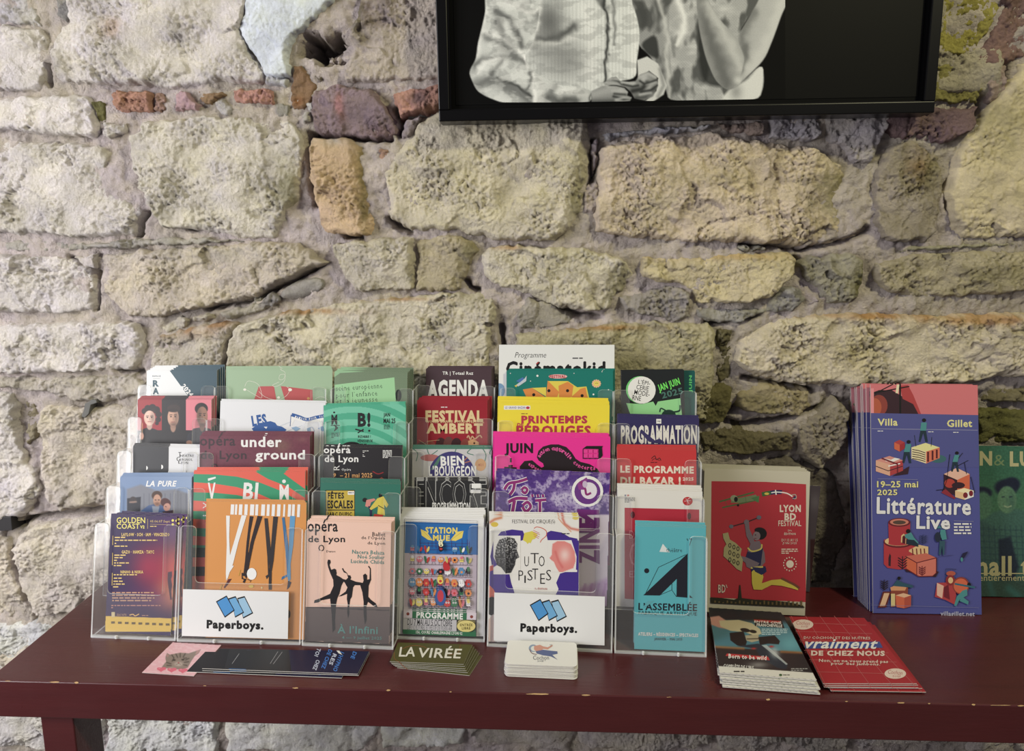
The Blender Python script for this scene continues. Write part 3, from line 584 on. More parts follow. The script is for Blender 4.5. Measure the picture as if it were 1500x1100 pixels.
# ---------------------------------------------------------------- sheets of paper
def sheet(name, label, cat, group, TL, TR, O, u, n, h, th=.0009, c=(240, 240, 238), paint=None, copies=(), zmin=None, rc=0.0, midp=None, copy_label=None, copy_prints=True, print_m=None, rough=.5, skew=None):
    O = np.asarray(O, float); n = np.asarray(n, float); n = n / np.linalg.norm(n)
    if len(TL) == 3: a, b = np.asarray(TL), np.asarray(TR)
    else: a = onplane(TL[0], TL[1], O, n); b = onplane(TR[0], TR[1], O, n)
    r = (b - a); wd = np.linalg.norm(r); r = r / wd; uu = np.cross(n, r)
    if zmin is not None: h = (min(a[2], b[2]) - zmin) / uu[2]
    base = (a + b) / 2 - uu * h
    M = frame_matrix(r, uu, n, base)
    cs = np.array([a, b, b - uu * h, a - uu * h])
    if rc:
        pts = []
        for cx, cy_, a0 in ((wd / 2 - rc, rc, -90), (wd / 2 - rc, h - rc, 0), (-wd / 2 + rc, h - rc, 90), (-wd / 2 + rc, rc, 180)):
            pts += [(cx + rc * math.cos(math.radians(a0 + t)), cy_ + rc * math.sin(math.radians(a0 + t))) for t in (0, 22.5, 45, 67.5, 90)]
    elif skew is not None:
        Mi_ = np.array(M.inverted()); pts = [tuple((Mi_[:3, :3] @ q + Mi_[:3, 3])[:2]) for q in (skew[3], skew[2], skew[1], skew[0])]; cs = np.array(skew)
    else: pts = [(-wd / 2, 0), (wd / 2, 0), (wd / 2, h), (-wd / 2, h)]
    k = len(pts); v = [(x, y, -th) for x, y in pts] + [(x, y, 0) for x, y in pts]
    f = [tuple(range(k))[::-1], tuple(range(k, 2 * k))] + [(i, (i + 1) % k, k + (i + 1) % k, k + i) for i in range(k)]
    th_o = empty(name, M); mats = [paper([v * .875 for v in c], rough), paper((202, 199, 193))]
    obj('pages', v, f, mats, th_o, [0, 0] + [1] * k)
    tag(th_o, label, cat, group)
    if paint:
        rel = cs - CAM; X = rel @ RT; Y = rel @ UP; Z = rel @ FW; quad = [(750 + F * x / z, 550 - F * y / z) for x, y, z in zip(X, Y, Z)]
        cv = Cover(O, n, M.inverted(), quad); paint(cv); cv.done(th_o, m=print_m)
    for i, cpy in enumerate(copies):
        dx, du, dn, rot = cpy[:4]; tilt = cpy[4] if len(cpy) > 4 else 0
        o = copy_tree(th_o) if copy_prints else None
        if o is None:
            o = th_o.copy(); col.objects.link(o)
            for ch in th_o.children:
                if ch.name.startswith('pages'): cc = ch.copy(); col.objects.link(cc); cc.parent = o
        o.matrix_world = Matrix.Translation(Vector(r) * dx + Vector(uu) * du + Vector(n) * dn) @ M @ Matrix.Rotation(math.radians(rot), 4, 'Z') @ Matrix.Rotation(math.radians(tilt), 4, 'X')
        o['label'] = copy_label % ORD[copies.index(cpy)]
    return th_o, M
# ---------------------------------------------------------------- clear tiered brochure holders
LEAN = math.radians(12); DY = .034; DZ = .044; HP = .160; NT = 5
class Holder:
    def __init__(s, BL, BR, label, cut, tab, nt=NT):
        a = ontable(*BL); b = ontable(*BR); s.x = (b - a) / np.linalg.norm(b - a); s.w = np.linalg.norm(b - a) - .001; s.y = np.array([-s.x[1], s.x[0], 0.0]); s.O = a
        s.u = s.y * math.sin(LEAN) + np.array([0, 0, math.cos(LEAN)]); s.n = -s.y * math.cos(LEAN) + np.array([0, 0, math.sin(LEAN)])
        M = frame_matrix(s.x, s.y, (0, 0, 1), s.O); s.root = tag(empty('brochure_holder', M), label, 'holder', 'clear acrylic tiered holders in a row')
        sh = math.tan(LEAN); w = s.w; T = .002
        for k in range(nt):
            y0 = k * DY; z0 = k * DZ + .003; top = HP * math.cos(LEAN); cz = top - cut[min(k, 1)] if k < 2 else top - .05
            zz = lambda z: (y0 + (z0 + z) * sh - k * DZ * sh, z0 + z)
            r = .006; P = [(0, 0), (w, 0), (w, top - r)] + [(w - r + r * math.cos(t), top - r + r * math.sin(t)) for t in (.5, 1.0, 1.57)]
            P += [(w - tab + r, top)] + [(w - tab + r - r * math.sin(t), top - r + r * math.cos(t)) for t in (.5, 1.0, 1.57)]
            P += [(w - tab, cz + r)] + [(w - tab - r + r * math.cos(t), cz + r - r * math.sin(t)) for t in (.5, 1.0, 1.57)] + [(tab + r - r * math.sin(t), cz + r - r * math.cos(t)) for t in (0, .5, 1.0, 1.57)]
            P += [(tab, top - r)] + [(tab - r + r * math.cos(t), top - r + r * math.sin(t)) for t in (.5, 1.0, 1.57)] + [(r, top)] + [(r - r * math.sin(t), top - r + r * math.cos(t)) for t in (.5, 1.0, 1.57)]
            m = len(P); V = [(x, zz(z)[0], zz(z)[1]) for x, z in P] + [(x, zz(z)[0] + T, zz(z)[1]) for x, z in P]
            obj('front_panel', V, [tuple(range(m)), tuple(range(m, 2 * m))[::-1]] + [(i, m + i, m + (i + 1) % m, (i + 1) % m) for i in range(m)], [M_ACR, M_EDGE], s.root, [0, 0] + [1] * m)
            v, f = boxv(T, y0 + T, k * DZ + .001, w - T, y0 + DY - .0005, k * DZ + .003); obj('pocket_floor', v, f, M_ACR, s.root)
        for x in (0, w - T):
            P = [(0, .001)]; top = HP * math.cos(LEAN)
            for k in range(nt):
                z1 = k * DZ + .003 + top - .003; P += [(k * DY + (z1 - k * DZ) * sh + T, z1), ((k + 1) * DY + (z1 - k * DZ) * sh - .004, z1)]
            P += [(nt * DY, .001)]
            m = len(P); V = [(x, a_, b_) for a_, b_ in P] + [(x + T, a_, b_) for a_, b_ in P]
            obj('side_panel', V, [tuple(range(m)), tuple(range(m, 2 * m))[::-1]] + [(i, m + i, m + (i + 1) % m, (i + 1) % m) for i in range(m)], [M_ACR, M_EDGE], s.root, [0, 0] + [1] * m)
        v, f = boxv(0, 0, 0, w, .004, .003); obj('base_rim', v, f, M_EDGE, s.root)
        for x in (w * .3, w * .68):
            v, f = boxv(x, -.0035, .001, x + .003, .0, .006); bevel(obj('clip', v, f, M_EDGE, s.root), .0008)
    def sheet(s, k, TL, TR, label, short, paint=None, c=(240, 240, 238), th=.0009, n=3, spread=None, off=.0055, cat='leaflet', name='leaflet', group=None, zmin=None, right=0.0, up=.0016, **kw):
        O = s.O + s.y * (k * DY + off) + np.array([0, 0, k * DZ + .003]); rg = random.Random(int(TL[0] * 7 + TL[1]))
        cp = [(right * (i + 1) + rg.uniform(-.0008, .0008), up * (i + 1) + rg.uniform(-.0005, .0012) * (i > 0), -(th + .0011) * (i + 1), rg.uniform(-.35, .35)) for i in range(n)]
        return sheet(name, label, cat, group or ('copies of the ' + short), TL, TR, O, s.u, s.n, None, th, c, paint, cp, zmin=TZ + k * DZ + .0045, copy_label='%s copy from the front in the stack of the ' + short, **kw)
H1 = Holder((133,934), (258,939), 'leftmost clear acrylic holder, narrow, with the purple festival flyer in front', (.098, .05), .022)
H2 = Holder((259,940), (441,945), 'wide clear acrylic holder with an orange booklet behind a white name card', (.078, .05), .024)
H3 = Holder((442,946), (577,952), 'narrow clear acrylic holder with the pale pink dance leaflet in front', (.102, .05), .024)
H4 = Holder((581,936), (711,941), 'narrow clear acrylic holder full of white-bordered blue programmes', (.102, .045), .026)
H5 = Holder((713,947), (898,957), 'wide clear acrylic holder with the square circus leaflet behind a white name card', (.080, .05), .024)
H6 = Holder((900,957), (1036,963), 'rightmost clear acrylic holder, narrow, with the turquoise leaflet in front', (.105, .06), .024)
W_ = (244, 244, 242); K_ = (18, 17, 20)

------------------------

## EXERCISE DETAILS
Track down every line holding the string "from" and copy it.

## TASK RESPONSE
The Blender Python script for this scene continues. Write part 3, from line 584 on. More parts follow. The script is for Blender 4.5. Measure the picture as if it were 1500x1100 pixels.
        return sheet(name, label, cat, group or ('copies of the ' + short), TL, TR, O, s.u, s.n, None, th, c, paint, cp, zmin=TZ + k * DZ + .0045, copy_label='%s copy from the front in the stack of the ' + short, **kw)